In the training lab "C2W3_Lab_02_Diagnosing_Bias_and_Variance", chapter “Fixing High Bias”, subchapter “Try adding polynomial features”, there is the sentence:
Blockquote
As you can see, the more polynomial features you add, the better the model fits to the training data. In this example, it even performed better than the baseline. At this point, you can say that the models with degree greater than 4 are low-bias because they perform close to or better than the baseline.
Below is the screenshot:
…
In the same lab, chapter “Fixing High Variance”, subchapter “Try increasing the regularization parameter”, there is the sentence:
Blockquote
In contrast to the last exercise above, setting a very small value of the regularization parameter will keep the model low bias but might not do much to improve the variance.

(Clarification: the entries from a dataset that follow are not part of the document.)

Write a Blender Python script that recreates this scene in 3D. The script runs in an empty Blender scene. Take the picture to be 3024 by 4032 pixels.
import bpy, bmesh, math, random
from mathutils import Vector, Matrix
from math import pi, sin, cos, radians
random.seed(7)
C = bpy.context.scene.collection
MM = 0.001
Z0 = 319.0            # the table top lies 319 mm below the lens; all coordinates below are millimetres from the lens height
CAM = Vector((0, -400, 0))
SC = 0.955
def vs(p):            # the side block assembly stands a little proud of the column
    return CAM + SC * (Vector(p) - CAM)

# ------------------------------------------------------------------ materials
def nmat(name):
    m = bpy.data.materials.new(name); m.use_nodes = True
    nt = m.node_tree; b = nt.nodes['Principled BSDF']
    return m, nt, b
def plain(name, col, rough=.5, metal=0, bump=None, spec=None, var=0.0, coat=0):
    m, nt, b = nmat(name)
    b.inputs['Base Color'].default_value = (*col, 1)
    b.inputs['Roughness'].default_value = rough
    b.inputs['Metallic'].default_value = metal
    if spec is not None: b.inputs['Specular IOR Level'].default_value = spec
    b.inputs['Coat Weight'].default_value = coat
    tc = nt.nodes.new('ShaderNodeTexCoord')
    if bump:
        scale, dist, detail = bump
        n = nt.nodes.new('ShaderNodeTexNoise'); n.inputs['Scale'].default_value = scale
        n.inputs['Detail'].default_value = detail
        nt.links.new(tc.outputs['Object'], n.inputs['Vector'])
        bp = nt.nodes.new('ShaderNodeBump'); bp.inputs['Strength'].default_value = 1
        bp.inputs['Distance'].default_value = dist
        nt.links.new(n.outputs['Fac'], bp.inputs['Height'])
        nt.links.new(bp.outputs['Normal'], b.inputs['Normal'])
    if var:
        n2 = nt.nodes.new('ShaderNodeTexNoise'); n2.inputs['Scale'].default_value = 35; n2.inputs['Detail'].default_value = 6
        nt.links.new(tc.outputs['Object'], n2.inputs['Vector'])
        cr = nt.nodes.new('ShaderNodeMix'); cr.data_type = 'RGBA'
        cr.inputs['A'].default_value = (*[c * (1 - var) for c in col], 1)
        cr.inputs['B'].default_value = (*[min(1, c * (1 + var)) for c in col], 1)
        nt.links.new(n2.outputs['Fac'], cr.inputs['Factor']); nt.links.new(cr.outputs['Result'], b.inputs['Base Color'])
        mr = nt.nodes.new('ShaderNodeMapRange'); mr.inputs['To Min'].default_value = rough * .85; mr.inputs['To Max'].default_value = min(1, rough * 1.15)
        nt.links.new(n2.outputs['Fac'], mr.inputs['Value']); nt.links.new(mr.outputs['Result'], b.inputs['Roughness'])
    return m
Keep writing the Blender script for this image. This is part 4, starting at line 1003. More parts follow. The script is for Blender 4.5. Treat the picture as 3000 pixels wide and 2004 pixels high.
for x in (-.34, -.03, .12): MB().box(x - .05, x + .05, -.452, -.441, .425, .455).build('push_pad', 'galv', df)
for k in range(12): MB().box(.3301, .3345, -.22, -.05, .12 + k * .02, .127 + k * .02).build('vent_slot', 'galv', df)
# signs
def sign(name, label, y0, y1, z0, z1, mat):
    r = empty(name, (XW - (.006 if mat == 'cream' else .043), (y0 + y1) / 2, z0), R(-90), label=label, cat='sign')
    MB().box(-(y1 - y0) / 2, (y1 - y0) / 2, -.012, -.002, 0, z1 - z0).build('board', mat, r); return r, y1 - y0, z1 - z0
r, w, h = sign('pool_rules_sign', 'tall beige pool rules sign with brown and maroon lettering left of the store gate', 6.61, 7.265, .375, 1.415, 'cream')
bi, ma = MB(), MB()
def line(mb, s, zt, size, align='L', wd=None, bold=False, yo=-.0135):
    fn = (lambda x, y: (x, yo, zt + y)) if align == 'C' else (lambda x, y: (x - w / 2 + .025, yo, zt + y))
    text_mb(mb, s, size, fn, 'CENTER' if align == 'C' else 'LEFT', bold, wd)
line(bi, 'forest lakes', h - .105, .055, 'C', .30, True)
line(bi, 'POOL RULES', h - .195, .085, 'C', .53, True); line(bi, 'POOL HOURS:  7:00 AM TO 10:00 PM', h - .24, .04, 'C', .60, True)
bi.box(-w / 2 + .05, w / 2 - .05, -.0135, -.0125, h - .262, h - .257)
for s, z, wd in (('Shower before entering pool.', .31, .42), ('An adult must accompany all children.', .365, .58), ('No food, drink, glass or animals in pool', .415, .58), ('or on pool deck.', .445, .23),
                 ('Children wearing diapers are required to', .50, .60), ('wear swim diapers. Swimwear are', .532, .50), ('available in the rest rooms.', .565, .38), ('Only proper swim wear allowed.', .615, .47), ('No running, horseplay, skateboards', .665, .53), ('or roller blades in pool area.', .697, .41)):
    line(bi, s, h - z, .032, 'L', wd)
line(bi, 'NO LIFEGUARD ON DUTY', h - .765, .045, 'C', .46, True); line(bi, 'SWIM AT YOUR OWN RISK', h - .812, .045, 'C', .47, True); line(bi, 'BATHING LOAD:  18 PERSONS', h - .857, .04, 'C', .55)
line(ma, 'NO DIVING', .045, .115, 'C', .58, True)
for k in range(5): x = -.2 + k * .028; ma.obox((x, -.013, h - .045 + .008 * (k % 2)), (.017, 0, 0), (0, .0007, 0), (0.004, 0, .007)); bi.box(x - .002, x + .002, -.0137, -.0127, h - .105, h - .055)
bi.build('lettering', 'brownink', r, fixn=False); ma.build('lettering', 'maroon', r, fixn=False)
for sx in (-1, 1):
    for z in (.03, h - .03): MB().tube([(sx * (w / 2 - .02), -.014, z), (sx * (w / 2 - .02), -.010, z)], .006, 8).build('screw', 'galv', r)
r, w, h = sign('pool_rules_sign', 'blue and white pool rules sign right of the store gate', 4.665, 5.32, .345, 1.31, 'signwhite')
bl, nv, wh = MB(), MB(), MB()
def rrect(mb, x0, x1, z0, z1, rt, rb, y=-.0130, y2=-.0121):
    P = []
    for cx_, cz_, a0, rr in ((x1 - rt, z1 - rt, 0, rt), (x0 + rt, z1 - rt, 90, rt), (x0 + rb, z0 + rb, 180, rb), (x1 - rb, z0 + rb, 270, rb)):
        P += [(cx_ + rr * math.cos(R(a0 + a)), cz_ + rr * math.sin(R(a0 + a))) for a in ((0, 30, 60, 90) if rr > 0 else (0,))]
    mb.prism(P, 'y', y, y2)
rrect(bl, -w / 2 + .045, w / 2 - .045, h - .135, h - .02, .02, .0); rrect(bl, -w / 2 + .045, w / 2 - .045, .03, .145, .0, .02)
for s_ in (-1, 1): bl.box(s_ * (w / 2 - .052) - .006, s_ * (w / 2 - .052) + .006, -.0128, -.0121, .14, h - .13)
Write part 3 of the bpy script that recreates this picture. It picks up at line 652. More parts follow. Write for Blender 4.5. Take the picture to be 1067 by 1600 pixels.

As shown below, you can improve your cross validation error by increasing the value of 𝜆 .
Below is the screenshot:
…
Looking at the first screenshot I tend to see model well performing on the training set when increasing the degree, but the CV shows increasing of MSE. And that is overfit (High variance), right? In the text the Low bias is mentioned.
The second screenshot is about increasing the value of 𝜆. Increasing the lambda tends to cure the overfit (High variance). Right? The text says “As shown below, you can improve your cross validation error by increasing the value of 𝜆.”
So, what does “Low bias” exactly means?
And, is there “Low variance” too, meaning what?